A Couple Feisty Papillions Learn to Respect Their Owner

By: David Codr

Published Date: February 5, 2015

Zoey and Bella

Zoey (left) and Bella are a pair of Papillions who get over excited, jump up on guests and don’t listen to their owner unless they feel like it.

When I arrived for the session the dogs were all over me at the door; jumping up, circling around and barking excitedly. I projected a calm assertive energy and body language which settled them down a bit.

Once I sat down with their owner, I could see a big part of the problem. Any time either of them came within an arms length, she instinctively reached out and started to pet them. While petting and loving your dogs is usually a good thing, providing attention or affection when the dog is engaging in an unwanted behavior or in an unbalanced state of mind, you are agreeing with it.

When I asked what rules or boundaries the dogs had in place, their owner couldn’t come up with any. When a dog has no rules and is given affection and attention for no reason, it causes them to think of the human as being a weak leader or not a leader at all.

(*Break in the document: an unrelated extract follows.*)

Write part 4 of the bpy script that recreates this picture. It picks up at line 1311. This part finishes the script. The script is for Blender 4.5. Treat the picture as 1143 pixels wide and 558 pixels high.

I suggested that their owner start to only provide attention and affection to the dogs after they did something for her. So they next time the dog scratches, barks or uses its nose to nudge for attention, I suggested that she give the dog a command then pet the dog while repeating the command word after the dog complies. This is a great way to redefine the leader follower relationship using positive reinforcement.

Next we went over some non verbal forms of communication to use with her dogs. Once she adopted non verbal communication methods using body language and movement to “talk” with the dogs, they started to react better and with less effort.

Their owner mentioned that her dogs only followed her commands when they felt like it. Usually this happens when dogs do not identify their owner as being in a position of authority / leadership. To change this perception I went over a leadership exercise that helps the dogs learn to focus, restrain themselves and see their owner as being in a leadership position.

I went through the exercise with Bella who understood what i was asking the second time we went through it. Her owner was amazed at how quickly she figured it out so I walked her through the exercise. After a few repetitions, she was getting the same results so I had her practice with Zoey. Zoey was a bit more challenging, but within a few minutes she had mastered it as well.

Next we enlisted the help of a neighbor to knock on the door. As soon as they heard the knock, they ran over t the door barking excitedly. I showed her owner how to claim the doorway and disagree with the excited behavior. We had to practice a bit but after a few minutes we could knock on the door without the dogs barking at all. With a little practice, this will become the new norm for these Papillions.

Zoey and Bella aren’t bad dogs, their owner had just failed to provide the structure that the dogs needed. During the session their owner witnessed a change in their energy level, responsiveness and respect for her. Things that used to set them off they now ignored when instructed to do so by their owner.

Now that the leadership dynamic has changed and their owner is communicating with them in a way they understand and respect, this new more respectful and responsive behavior will become permanent.